Titre du blog : lettres de la campagne
Auteur : sorel
Date de création : 17-05-2008
posté le 31-07-2011 à 11:21:08
Eluard et la jouissance de Voir.
Un titre aux allures de slogan. Parlant de la peinture on pouvait dire : reconnaître, sentir, comprendre, analyser, Eluard va droit au but : VOIR. Injonction qu'il renouvelle quand il rassemble ses poèmes sous le titre "Donner à voir".
De tous les poètes de sa génération Eluard est sans doute celui qui aura les rapports les plus profonds et les plus étendus avec les peintres. Ceux-ci marquant leur adhésion au poète en illustrant ses livres ou faisant son portrait : Picabia, Picasso, Giacometti, Max Ernst, André Beaudin, Bellmer, Dali, Valentin Hugo, Marie Laurencin, Marcoussis, Magritte, Man Ray.
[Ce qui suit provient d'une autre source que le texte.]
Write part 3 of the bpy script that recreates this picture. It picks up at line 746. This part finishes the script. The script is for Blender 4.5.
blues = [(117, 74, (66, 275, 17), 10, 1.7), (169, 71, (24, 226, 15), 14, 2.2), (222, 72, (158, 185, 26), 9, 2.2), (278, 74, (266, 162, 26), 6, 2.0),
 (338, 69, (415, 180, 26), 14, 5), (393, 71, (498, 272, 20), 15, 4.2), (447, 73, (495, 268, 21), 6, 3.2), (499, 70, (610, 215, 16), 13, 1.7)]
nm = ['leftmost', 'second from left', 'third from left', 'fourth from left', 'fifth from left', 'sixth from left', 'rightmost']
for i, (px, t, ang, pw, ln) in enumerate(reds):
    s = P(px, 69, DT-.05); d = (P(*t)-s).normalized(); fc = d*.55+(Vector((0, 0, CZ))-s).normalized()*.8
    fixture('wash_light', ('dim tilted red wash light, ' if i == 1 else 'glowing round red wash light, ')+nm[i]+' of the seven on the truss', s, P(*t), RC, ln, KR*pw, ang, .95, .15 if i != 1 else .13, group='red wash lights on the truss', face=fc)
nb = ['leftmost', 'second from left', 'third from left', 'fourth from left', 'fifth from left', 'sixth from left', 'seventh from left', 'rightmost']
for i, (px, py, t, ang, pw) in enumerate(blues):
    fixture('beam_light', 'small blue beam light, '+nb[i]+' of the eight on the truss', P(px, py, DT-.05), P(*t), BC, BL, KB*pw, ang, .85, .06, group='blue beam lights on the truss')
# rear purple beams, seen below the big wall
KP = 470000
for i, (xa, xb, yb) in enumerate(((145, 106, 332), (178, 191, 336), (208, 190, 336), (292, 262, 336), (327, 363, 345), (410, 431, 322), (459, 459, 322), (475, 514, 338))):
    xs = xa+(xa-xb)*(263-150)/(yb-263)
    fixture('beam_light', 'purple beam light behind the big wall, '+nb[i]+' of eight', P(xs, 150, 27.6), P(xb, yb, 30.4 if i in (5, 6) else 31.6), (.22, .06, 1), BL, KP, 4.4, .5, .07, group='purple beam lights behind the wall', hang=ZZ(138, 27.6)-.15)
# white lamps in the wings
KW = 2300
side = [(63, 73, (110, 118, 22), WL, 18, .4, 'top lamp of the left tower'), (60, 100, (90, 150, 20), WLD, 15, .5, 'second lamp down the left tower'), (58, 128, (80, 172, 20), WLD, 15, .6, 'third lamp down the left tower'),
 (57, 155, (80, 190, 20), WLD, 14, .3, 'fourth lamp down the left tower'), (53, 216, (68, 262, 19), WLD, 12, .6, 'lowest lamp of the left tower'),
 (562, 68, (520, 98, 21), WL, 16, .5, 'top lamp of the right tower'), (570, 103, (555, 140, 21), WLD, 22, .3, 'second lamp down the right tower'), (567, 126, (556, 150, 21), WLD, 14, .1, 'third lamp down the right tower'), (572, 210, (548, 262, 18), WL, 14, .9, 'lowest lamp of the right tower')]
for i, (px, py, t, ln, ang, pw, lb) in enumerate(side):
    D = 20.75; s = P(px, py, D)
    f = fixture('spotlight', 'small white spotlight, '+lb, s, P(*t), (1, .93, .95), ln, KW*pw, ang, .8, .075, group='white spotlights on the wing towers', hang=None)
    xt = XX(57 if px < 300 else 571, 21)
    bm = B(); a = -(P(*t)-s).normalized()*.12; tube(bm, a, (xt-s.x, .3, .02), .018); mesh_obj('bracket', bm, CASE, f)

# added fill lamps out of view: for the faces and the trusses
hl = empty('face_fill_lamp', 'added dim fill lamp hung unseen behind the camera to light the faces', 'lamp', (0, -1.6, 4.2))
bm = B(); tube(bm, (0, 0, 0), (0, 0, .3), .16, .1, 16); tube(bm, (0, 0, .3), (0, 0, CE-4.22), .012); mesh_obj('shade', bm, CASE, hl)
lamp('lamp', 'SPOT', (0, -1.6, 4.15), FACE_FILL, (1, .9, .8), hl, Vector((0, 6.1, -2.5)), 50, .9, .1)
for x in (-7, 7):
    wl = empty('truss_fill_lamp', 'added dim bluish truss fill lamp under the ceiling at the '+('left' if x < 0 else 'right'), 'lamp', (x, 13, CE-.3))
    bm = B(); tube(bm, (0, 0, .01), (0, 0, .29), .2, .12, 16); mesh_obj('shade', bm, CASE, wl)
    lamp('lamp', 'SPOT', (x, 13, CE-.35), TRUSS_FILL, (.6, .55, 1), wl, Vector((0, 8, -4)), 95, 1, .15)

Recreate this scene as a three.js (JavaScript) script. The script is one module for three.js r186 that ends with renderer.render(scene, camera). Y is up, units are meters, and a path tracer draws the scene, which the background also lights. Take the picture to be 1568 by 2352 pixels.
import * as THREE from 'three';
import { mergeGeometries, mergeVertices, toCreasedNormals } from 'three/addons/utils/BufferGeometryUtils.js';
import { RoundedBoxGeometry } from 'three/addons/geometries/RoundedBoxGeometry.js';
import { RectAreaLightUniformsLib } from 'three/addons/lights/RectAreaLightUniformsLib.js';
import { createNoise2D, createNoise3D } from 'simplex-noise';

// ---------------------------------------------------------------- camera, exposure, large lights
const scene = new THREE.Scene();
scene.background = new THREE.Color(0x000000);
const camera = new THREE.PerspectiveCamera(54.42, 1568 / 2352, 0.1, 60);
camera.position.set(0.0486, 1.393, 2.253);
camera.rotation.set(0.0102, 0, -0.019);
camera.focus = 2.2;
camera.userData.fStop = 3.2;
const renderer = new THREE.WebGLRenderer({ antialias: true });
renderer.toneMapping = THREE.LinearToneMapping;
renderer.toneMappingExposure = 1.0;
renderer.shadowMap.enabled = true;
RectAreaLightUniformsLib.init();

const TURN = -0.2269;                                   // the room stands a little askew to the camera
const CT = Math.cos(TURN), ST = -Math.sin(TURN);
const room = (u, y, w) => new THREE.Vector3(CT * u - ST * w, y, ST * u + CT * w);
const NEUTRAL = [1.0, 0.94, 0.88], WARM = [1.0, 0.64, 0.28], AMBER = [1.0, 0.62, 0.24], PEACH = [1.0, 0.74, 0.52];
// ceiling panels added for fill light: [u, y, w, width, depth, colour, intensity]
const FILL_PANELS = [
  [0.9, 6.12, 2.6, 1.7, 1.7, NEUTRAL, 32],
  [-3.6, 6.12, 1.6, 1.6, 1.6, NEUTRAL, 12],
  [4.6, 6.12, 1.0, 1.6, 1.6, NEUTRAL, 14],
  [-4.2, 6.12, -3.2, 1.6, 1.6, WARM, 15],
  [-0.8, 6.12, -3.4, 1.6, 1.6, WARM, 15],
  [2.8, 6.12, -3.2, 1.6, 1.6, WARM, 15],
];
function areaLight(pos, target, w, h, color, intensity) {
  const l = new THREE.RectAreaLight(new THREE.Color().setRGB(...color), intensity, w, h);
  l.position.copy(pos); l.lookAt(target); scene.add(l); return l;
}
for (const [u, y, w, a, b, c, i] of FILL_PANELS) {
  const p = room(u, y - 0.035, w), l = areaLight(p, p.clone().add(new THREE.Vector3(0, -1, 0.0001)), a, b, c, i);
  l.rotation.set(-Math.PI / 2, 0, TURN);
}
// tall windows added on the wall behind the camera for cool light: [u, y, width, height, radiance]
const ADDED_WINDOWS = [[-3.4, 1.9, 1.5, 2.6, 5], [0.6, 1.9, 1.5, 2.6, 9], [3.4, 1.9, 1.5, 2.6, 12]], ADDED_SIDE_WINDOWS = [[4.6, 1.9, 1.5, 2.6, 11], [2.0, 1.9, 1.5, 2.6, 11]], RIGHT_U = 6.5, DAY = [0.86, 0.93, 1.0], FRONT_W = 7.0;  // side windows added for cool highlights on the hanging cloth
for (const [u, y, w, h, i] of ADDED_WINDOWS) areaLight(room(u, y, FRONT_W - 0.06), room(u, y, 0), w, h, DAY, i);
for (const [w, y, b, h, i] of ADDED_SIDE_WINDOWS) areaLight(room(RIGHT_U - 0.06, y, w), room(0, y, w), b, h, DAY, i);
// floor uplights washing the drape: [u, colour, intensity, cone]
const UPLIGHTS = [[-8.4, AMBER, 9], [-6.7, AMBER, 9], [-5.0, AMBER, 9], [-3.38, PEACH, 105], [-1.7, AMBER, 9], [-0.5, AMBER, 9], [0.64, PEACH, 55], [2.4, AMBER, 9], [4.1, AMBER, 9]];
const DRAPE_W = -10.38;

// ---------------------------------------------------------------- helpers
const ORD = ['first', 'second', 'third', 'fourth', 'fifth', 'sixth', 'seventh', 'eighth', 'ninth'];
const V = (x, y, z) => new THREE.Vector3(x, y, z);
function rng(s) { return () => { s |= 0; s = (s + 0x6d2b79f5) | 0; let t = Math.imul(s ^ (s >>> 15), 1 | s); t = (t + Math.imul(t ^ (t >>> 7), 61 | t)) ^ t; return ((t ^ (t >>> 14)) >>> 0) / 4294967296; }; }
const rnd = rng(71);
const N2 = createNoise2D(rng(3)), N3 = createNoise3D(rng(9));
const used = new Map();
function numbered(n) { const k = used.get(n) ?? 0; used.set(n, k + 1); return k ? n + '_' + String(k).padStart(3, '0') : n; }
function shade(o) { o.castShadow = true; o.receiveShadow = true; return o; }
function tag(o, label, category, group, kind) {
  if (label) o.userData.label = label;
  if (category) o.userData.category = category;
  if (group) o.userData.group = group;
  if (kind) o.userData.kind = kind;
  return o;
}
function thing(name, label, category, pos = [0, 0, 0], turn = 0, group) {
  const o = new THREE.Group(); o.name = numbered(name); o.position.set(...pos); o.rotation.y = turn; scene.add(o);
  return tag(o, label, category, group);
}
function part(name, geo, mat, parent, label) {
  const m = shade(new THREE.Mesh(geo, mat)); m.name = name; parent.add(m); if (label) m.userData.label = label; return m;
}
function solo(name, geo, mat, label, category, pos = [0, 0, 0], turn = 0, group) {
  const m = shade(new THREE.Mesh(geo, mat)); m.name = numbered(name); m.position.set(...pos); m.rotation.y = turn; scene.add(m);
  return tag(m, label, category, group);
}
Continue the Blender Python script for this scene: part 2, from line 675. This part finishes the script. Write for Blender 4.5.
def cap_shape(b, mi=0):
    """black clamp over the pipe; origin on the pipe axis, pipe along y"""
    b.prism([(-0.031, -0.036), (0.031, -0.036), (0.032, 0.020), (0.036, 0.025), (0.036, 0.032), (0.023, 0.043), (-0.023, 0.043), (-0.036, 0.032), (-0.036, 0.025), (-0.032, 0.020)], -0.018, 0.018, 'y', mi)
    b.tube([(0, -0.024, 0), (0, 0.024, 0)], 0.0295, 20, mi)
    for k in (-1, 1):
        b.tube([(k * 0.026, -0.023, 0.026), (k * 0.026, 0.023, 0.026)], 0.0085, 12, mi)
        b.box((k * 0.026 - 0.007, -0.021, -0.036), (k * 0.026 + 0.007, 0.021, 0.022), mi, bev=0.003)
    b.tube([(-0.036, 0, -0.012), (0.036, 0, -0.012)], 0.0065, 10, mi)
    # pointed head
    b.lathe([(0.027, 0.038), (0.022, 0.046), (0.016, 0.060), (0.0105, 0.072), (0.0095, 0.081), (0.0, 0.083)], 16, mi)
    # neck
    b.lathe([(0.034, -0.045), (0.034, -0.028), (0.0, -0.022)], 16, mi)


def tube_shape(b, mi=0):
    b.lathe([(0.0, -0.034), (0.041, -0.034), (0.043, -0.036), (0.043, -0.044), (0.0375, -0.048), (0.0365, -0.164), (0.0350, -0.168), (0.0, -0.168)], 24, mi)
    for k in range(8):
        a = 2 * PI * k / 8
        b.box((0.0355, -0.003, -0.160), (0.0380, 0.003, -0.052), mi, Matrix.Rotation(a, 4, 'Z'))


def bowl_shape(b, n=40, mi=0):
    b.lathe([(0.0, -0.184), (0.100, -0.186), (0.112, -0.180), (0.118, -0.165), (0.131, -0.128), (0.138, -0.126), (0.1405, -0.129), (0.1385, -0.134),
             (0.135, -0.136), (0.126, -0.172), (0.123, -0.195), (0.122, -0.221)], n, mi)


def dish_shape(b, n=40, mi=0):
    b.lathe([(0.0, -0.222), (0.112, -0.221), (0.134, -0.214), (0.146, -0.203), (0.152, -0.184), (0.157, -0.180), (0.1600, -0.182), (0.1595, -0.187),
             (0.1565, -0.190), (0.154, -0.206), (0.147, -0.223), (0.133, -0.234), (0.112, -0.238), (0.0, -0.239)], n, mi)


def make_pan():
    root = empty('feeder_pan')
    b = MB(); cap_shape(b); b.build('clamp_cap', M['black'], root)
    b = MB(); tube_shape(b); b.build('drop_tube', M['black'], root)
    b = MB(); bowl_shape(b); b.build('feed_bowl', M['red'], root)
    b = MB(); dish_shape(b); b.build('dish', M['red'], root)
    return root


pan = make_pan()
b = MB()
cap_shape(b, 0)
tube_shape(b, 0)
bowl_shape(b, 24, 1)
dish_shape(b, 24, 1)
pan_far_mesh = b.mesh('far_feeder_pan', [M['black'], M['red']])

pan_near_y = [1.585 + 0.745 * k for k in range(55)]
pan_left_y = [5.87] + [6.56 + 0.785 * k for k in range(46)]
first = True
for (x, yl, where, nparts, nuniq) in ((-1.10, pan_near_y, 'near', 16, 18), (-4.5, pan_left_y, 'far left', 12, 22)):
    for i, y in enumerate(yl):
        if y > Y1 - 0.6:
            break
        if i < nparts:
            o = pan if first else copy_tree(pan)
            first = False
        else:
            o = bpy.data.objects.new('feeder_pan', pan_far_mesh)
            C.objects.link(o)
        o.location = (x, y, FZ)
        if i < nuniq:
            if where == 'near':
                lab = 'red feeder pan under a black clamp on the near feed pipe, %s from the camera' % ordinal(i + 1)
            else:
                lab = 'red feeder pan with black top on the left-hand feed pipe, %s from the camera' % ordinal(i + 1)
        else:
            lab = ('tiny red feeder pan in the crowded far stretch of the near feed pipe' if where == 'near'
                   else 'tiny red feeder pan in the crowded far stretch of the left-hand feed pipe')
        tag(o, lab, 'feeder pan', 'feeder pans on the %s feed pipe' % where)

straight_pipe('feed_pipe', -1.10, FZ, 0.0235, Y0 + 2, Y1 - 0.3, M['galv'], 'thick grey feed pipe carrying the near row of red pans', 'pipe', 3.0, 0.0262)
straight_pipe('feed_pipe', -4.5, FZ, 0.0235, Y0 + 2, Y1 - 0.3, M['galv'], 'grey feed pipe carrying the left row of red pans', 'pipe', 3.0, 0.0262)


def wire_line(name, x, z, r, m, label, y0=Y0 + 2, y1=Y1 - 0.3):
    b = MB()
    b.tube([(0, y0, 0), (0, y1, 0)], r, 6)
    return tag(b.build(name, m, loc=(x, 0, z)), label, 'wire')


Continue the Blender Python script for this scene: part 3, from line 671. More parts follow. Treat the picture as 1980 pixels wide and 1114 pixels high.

La vue (tout un art) est une sorte de fil rouge à travers toute son oeuvre.
Les titres de ses recueils en disent long : "Les yeux fertiles", "A 'l'intérieur de la vue",
Voir c'est aimer. Adhérer, par les sens, à l'objet aimé. Les rapports d'Eluard avec les peintres sont ceux de l'amitié. Une amitié partagée, d'où l'illustration qui est un acte de complicité, un face à face image et mots.
A propos de Rimbaud Eluard évoque "le droit de regard sur le poème", c'est le peintre qui ouvre la voix. L'y suivre, c'est entrer dans ce laboratoire central où se fomente la qualité d'un air différent, vital, par quoi le poème sort de l'usage distrait des mots, et leur donne une qualité qu'un usage intensif et quotidien leur fait perdre.
S'il parle des yeux fertiles Eluard donne d'emblée la mesure de cet art qu'il pratique et le fait si essentiel dans l'ordre du commentaire sur l'art (surtout la peinture qui ne s'offre qu'à la vue quand la sculpture suppose le contact physique et du même coup lui donne, selon certains, une supériorité).
Aux préoccupations esthétiques qui conduisent aux académismes, la peinture selon Eluard (et pratiquement tous les tenants de la peinture surréaliste), rejoint les préceptes du merveilleux. Car le peintre émerveille, et touche aux sens.
Voir, si l'on va plus loin en suivant Eluard, est un geste jouissif.